Как бы то ни было, основная часть общества восприняла Манифест 17 октября как победу всей страны, победу без проигравших и была готова закрыть глаза на недостатки акта. Было очевидно, что он знаменует собой закат абсолютизма, начало эпохи легальной политической и парламентской деятельности. Не меньшей очевидностью было то, что за первым шагом обязательно последуют другие. Многие восприняли день 17 октября в качестве судьбоносной даты, которой уготовано поделить историю России на время до Манифеста и после Манифеста. Не зря одной из главных российских политических партий стал (хоть и не сразу) «Союз 17 октября». Манифест открыл путь к консолидации всех здоровых сил России и обеспечил их победу на опаснейшем историческом этапе 1905-1907 годов. В конечном счете, именно он удержал тогда страну на краю пропасти.

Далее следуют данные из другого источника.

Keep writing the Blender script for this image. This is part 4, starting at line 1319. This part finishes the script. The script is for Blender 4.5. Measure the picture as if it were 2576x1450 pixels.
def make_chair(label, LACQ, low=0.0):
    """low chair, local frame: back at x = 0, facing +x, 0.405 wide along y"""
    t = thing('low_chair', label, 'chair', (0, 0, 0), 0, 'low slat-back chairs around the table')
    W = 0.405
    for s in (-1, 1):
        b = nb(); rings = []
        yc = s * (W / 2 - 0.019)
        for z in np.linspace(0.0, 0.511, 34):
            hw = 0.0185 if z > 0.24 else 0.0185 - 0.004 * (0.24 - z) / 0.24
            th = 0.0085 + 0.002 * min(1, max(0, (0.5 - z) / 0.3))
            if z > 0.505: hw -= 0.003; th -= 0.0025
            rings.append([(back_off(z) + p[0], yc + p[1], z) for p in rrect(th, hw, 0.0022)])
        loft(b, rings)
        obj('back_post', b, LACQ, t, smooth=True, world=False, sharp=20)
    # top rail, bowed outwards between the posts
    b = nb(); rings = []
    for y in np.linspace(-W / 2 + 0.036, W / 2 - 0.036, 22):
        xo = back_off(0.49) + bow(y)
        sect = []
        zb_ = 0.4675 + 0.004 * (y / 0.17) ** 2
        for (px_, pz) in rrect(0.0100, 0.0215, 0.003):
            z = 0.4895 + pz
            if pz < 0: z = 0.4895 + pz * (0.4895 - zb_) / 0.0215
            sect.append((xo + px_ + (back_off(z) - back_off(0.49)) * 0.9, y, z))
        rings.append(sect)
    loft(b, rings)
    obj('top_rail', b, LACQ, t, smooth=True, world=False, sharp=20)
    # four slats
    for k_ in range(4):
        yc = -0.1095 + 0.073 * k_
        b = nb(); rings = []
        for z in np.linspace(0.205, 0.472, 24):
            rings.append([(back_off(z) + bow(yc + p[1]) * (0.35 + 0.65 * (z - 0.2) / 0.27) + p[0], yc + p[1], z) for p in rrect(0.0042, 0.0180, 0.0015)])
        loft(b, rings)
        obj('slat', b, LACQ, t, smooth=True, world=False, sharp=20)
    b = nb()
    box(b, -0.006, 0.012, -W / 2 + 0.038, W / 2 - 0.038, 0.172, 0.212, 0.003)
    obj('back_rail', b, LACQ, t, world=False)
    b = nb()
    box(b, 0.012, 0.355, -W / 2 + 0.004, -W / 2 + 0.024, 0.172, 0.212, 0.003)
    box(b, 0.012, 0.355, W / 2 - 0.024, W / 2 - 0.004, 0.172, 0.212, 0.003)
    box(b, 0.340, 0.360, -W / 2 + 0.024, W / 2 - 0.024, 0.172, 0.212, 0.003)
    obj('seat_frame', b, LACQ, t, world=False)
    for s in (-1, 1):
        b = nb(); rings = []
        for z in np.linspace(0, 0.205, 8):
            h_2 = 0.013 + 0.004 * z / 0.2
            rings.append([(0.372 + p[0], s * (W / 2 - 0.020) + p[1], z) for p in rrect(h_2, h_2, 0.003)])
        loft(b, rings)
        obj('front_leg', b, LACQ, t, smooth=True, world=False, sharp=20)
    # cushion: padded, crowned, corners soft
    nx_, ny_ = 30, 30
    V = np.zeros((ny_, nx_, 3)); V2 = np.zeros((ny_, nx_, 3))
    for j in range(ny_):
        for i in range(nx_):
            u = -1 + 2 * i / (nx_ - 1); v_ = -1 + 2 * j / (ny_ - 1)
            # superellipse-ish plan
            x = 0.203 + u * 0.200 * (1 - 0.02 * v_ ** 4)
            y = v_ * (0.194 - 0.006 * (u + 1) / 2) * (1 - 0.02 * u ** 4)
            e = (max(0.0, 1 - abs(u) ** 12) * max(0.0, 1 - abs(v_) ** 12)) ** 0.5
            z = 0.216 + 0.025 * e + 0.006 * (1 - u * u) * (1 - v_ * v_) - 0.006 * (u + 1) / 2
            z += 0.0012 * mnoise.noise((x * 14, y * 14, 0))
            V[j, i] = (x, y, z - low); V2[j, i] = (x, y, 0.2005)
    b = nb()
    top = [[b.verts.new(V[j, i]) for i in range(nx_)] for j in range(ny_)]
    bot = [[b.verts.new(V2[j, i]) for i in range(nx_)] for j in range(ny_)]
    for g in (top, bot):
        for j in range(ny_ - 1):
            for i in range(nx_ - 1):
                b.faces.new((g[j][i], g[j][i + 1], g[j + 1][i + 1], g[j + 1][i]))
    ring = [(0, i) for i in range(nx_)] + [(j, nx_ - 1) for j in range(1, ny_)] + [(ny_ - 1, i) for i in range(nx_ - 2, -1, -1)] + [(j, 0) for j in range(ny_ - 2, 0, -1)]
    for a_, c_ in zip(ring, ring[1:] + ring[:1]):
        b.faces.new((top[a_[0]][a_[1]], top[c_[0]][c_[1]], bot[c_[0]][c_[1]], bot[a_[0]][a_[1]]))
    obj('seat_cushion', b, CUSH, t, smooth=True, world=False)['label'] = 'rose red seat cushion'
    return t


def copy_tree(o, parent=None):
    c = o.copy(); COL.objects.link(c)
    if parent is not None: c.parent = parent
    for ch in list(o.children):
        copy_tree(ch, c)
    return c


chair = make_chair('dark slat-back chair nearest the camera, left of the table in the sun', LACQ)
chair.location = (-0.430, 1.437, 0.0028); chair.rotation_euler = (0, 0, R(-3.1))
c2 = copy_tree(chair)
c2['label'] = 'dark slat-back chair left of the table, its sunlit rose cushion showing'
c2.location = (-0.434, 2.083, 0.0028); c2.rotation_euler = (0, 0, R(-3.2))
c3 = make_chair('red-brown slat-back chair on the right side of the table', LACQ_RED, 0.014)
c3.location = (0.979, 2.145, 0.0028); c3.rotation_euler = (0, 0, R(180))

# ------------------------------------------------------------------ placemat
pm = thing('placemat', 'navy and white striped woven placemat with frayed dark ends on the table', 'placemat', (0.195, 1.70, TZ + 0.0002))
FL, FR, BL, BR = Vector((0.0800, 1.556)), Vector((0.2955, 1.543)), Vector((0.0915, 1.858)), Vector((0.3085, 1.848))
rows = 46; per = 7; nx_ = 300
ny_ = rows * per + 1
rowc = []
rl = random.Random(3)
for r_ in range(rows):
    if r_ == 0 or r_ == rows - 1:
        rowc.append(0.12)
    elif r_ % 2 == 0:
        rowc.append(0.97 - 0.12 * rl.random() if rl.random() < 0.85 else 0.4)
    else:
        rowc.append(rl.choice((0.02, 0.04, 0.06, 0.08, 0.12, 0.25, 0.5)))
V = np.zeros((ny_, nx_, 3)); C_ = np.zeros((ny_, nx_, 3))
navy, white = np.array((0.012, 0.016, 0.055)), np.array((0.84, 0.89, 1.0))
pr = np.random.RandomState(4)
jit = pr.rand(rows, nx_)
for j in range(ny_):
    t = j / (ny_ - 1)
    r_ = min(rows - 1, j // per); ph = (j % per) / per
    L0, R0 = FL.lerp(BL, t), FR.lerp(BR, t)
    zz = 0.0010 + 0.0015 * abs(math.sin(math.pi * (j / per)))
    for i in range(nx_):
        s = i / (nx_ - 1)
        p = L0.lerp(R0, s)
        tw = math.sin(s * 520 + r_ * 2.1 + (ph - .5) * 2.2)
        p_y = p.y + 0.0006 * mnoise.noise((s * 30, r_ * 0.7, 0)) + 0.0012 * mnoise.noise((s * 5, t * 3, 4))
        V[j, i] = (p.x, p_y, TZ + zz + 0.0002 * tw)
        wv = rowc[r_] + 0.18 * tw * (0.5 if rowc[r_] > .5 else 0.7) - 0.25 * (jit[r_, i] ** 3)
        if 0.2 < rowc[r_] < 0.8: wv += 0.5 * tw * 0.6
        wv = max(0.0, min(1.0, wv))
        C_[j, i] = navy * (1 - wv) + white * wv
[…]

Разумная Россия превозмогла неразумную, маргинальную, бесноватую.
За день до обнародования Манифеста царь пишет петербургскому генерал-губернатору Дмитрию Трепову: «Да, России даруется конституция. Немного нас было, которые боролись против нее. Но поддержки в этой борьбе ниоткуда не пришло, всякий день от нас отворачивалось все большее количество людей и в конце концов случилось неизбежное! Тем не менее, по совести, я предпочитаю даровать все сразу, нежели быть вынужденным в ближайшем будущем уступать по мелочам и все-таки прийти к тому же».
В ближайшие же дни была объявлена частичная амнистия политическим заключенным, преобразовано правительство и создан Совет министров. Вскоре была отменена цензура, и без того очень слабая, утвержден новый избирательный закон, одна за другой регистрировались политические партии (фактически уже существовавшие). Всего четыре месяца спустя стало возможным проведение первых всероссийских выборов в первую Государственную Думу.
Строго говоря, конституцию Россия получила только через полгода, накануне открытия первого заседания только что избранной Государственной Думы. 23 апреля 1906 года Николай II утвердил Свод Основных (т.е. неизменяемых) государственных законов Российской империи. Конституция не была названа Конституцией по двум причинам: царь вообще не любил заемные слова, но главное — он не хотел слишком явно показать, что уступил давлению конституционалистов. Это не обмануло крайне правых, документ вызвал у них оторопь. С резкой критикой «Основных законов» выступил авторитетный монархический публицист, в прошлом народоволец, Лев Тихомиров (в наши дни, что удивительно, вновь популярный). В срочно написанной работе «О недостатках Конституции 1906 года» он доказывал ее губительность для монархии. С особенной настойчивостью он убеждал, что Государственная Дума должна быть не более чем совещательной палатой.
Изменять «Основные законы» Дума могла только по инициативе самого императора. Все принимаемые Думой законы подлежали его утверждению. Ему же подчинялась исполнительная власть империи. Именно от императора, а не от Думы зависело правительство. Он назначал министров, руководил внешней политикой, ему подчинялись вооруженные силы, он объявлял войну, заключал мир, мог вводить в любой местности военное или чрезвычайное положение. «Основные законы» содержали специальный параграф 87, который разрешал царю в перерывах между сессиями Думы издавать новые законы только от своего имени. В дальнейшем Николай II использовал этот параграф для того, чтобы вводить законы, которые Дума наверняка завернула бы.
Тем не менее, это был громадный шаг вперед. Другие монархии переходили к конституционному строю куда более мелкими шажками. Царь, еще вчера самодержавный, вдруг оказывался связан регламентациями и ограничениями. Осуществлять свою власть он был обязан отныне «в единении с Государственным Советом и Государственною Думою», он уже не распоряжался бюджетом, не мог самолично принять по-настоящему важный закон (параграф 87 был предусмотрен в норме для случаев, не терпящих отлагательства).
Большевистская версия истории, согласно которой Россия жила вплоть до 1917 года под «царским самодержавием», исключала возможность даже обсуждать вопрос о том, какой же строй установился в России в 1906 году — уж не конституционная ли, чего доброго, монархия? Историкам советского разлива было тем проще, что само российское общество как-то проглядело главное политическое событие 1906 года. В вихре событий оно вообще едва заметило «Основные законы»15. Александр Блок почтил их таким упоминанием: «Ты будешь доволен собой и женой,/ Своей конституцией куцей,/ А вот у поэта всемирный запой,/ И мало ему конституций».